Thanks for the comments. I think I want to draw back from the terrorist/partisan distinction, although it may be important that Schmitt gives us no way to disambiguate the two figures. In general, I think that Schmitt often sacrifices conceptual clarity in order to further a political agenda. This is one major problem with turning to Schmitt as the primary lens to understand our modern world.

Jodi, I appreciate your comments. As a student in political theory, more than anyone, its flattering that you took the time to give feedback. However, and this may be my shortcoming conceptually, I don’t quite understand your point. It seems to me that the if the terrorist/partisan distinction is important then it is the eliding occurs from within Schmitt’s conceptual universe, not mine. I think by “third place” you mean to say that I’m speaking from a “universal” perspective, that is, outside the political. Thus terrorist/partisan are contestable labels, and the place of such conflicts is politics. My main point by introducing the question was an immanent critique of Schmitt’s concept of the partisan, that it in fact brings together two qualities (political commitment and territorial defense) that may not be consistently found together. If we can't insist on some sort of definition, how are we to speak meaningfully about the world? (I hope I've understood correctly.)

But even if I’m speaking from a political perspective, haven’t we then left Schmitt’s theory behind already? His “political” is emphatically not the place of semantic arguments… if fact, this entire symposium undermines a commitment to an orthodox Schmittian “political”: all we do is talk!

As to your second point, yes it is one-sided by intention: the domestic implications of the friend/enemy distinction combined with his ‘theological’ sovereignty do not yield a useful concept for apprehending domestic politics. The implications are troubling (as I see them) and I do not wish to derail a Schmitt symposium on international law by complaining about domestic implications. I do think that there are important insights to be gleaned from his critique of international law. I will check out your recommendation… there is a lot of work I have to do with Schmitt (and others) and all of my opinions are provisional (historicized).

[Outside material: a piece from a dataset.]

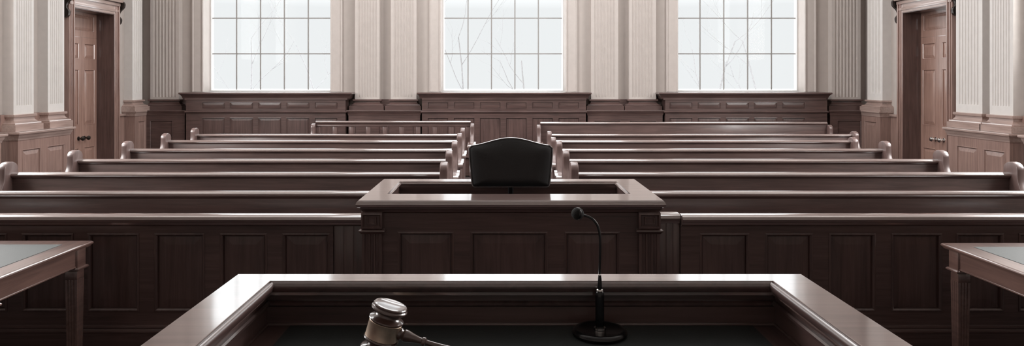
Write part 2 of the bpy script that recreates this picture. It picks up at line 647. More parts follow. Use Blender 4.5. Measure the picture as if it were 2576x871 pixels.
def wainscot(a, b, ca, cb, first, pitch, n, label):
    t = trim(label, 'wainscot', (a / 2 + b / 2, YB - .5, FL))
    w = .5
    pw = pitch - .12
    holes = []
    for k in range(n):
        u = first + pitch * k
        holes.append((u, u + pw, 1.235, 1.395))
        holes.append((u, u + pw, .14, 1.01))
    bm = NB()
    panel_frame(bm, BW, a, b, FL, 1.47, w, 0, holes)
    obj('wainscot_body', bm, WX, t, smooth=False)
    for h in holes:
        raised_panel(BW, h[0], h[1], h[2], h[3], w, WX if h[3] > 1.1 else WZ, t)
    bm = NB()
    BW.hood(bm, a, b, w, [(-.05, 1.175), (.012, 1.175), (.03, 1.16), (.03, 1.145), (.01, 1.12), (-.05, 1.12)])
    obj('dado_moulding', bm, WX, t)
    bm = NB()
    e = (b - a - (cb - ca)) / 2
    BW.hood(bm, ca, cb, w, [(-.02, 1.45), (-.01, 1.46), (.015, 1.48), (.03, 1.53), (.065, 1.58), (.09, 1.59), (.09, 1.622), (.08, 1.63), (-.6, 1.63), (-.6, 1.45)], w_in=0)
    BW.box(bm, ca + .03, cb - .03, 1.45, 1.628, 0, w + .02)
    obj('wainscot_cap', bm, WX, t)


wainscot(-7.70, -3.80, -7.76, -3.72, -7.32, .69, 5, 'panelled dark wood wainscot below the left window')
wainscot(-1.93, 2.08, -1.96, 2.12, -1.80, .64, 6, 'panelled dark wood wainscot below the middle window')
wainscot(4.02, 7.98, 3.94, 7.98, 4.12, .69, 5, 'panelled dark wood wainscot below the right window')


# side walls
def side(fr, sgn, P):
    side_name = 'left' if sgn < 0 else 'right'
    for (u0, u1, lab) in P['pil']:
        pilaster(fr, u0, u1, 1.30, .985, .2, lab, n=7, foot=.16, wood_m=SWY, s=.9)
    for (u0, u1, pans, lab) in P['ped']:
        pedestal(fr, u0, u1, 1.0, P['pw'], lab, pans, SW, SWY, capv=.15, cap_out=.07, pz=(.08, .68), back=.30)
    a, b, lab, plab = P['corner']
    pilaster(fr, a, b, 1.455, 1.19, .2, lab, n=4, foot=.16, wood_m=SWY)
    pedestal(fr, a - .08, b + .1, 1.19, .30, plab, [(a + .08, b - .06)], SW, SWY, capv=.12, cap_out=.04, pz=(.1, .95))
    # dado between door casing and corner pedestal
    t = trim(P['dado'][2], 'wainscot', fr((P['dado'][0] + P['dado'][1]) / 2, FL, 0))
    bm = NB()
    fr.box(bm, P['dado'][0], P['dado'][1], FL, 1.08, 0, .06)
    obj('wainscot_body', bm, SW, t)
    bm = NB()
    fr.box(bm, P['dado'][0], P['dado'][1], 1.08, 1.14, 0, .10, .012)
    obj('wainscot_cap', bm, SWY, t)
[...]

Nate, I should clarify my point about “standing for the exception.” You are absolutely right that the sovereign ‘decides’ on the exception, and this ability moreover is the definition of sovereignty. I was probably using words too freely, blurring two uses of the word “exception.” The first applies to the sovereign who decides on the domestic exception that suspends the law. Schmitt uses this argument to undermine ‘legal positivist’ arguments that a ‘normative’ legal order can be designed to include all contingencies. Schmitt in contrast sees law as just contingencies; the law’s legitimacy is derived solely from the fact of its utterance. A second use of exception refers to a conceptual excess much like Agamben’s appropriation of Schmitt. Now the constitutive moment of law is the division inside/outside. Alone these lines, I want to read the Partisan as the moment that decenters the strict division of inside/outside the international law of war. This reading is consistent I think with Schmitt’s project of critiquing international law, which in contrast to domestic law does not have any sovereign power. It is therefore a liberal fiction, Schmitt thinks, and the figure of the Partisan shows us why. Both uses of “exception” serve as a point of critique for law; this is why I used them in a confusing manner. (Perhaps if I’m right about this, the reason that the Partisan does not have the same “sovereign” power is because there is no “decision.” The Partisan reacts to events they have little control over.)